The Scala Fenicia, is a series of steps built by the first Greek colonizers, and was the only communication route between Marina Grande and the top parts of the island until 1877.
The commodities were carried by the women from Capri on their heads, whose particular beauty was object of admiration by the numerous travellers at that time. Despite the name "Scala Fenicia" the construction is attributed to the Greeks, as the top part of the steps are carved into the rock according to the customs that they used when joining the acropolis to the harbours. The steps begin in the Sea Villa district, the most ancient Greek centre in Capri and, crossing gardens and vineyards, it climbs and crosses the road used today by cars near the chapel of St.
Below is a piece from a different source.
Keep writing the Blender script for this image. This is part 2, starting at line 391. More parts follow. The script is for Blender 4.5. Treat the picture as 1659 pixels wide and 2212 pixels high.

Anthony.
The church square represented a moment of pleasant and relieving rest for those people who climbed the tortuous slope.
Probably, in place of the chapel from the mid 1600's, there was already an area built in Roman times where people could rest, and there is proof of traces of Roman masonry.
The chapel remains under the village Capodimonte, on the summit of which there is "Porta della Differenzia", that owes its name to the rivalry among the Municipalities.
Over recent centuries the Scala Fenicia has also taken on a role of a botanical station on the island. Brother Paolo Boccone, a Cistercian monk and botanic of the Duke of Tuscany, found some of the most beautiful species at the Scala that he used in his "Museum of rare plants" at the end of the 1600.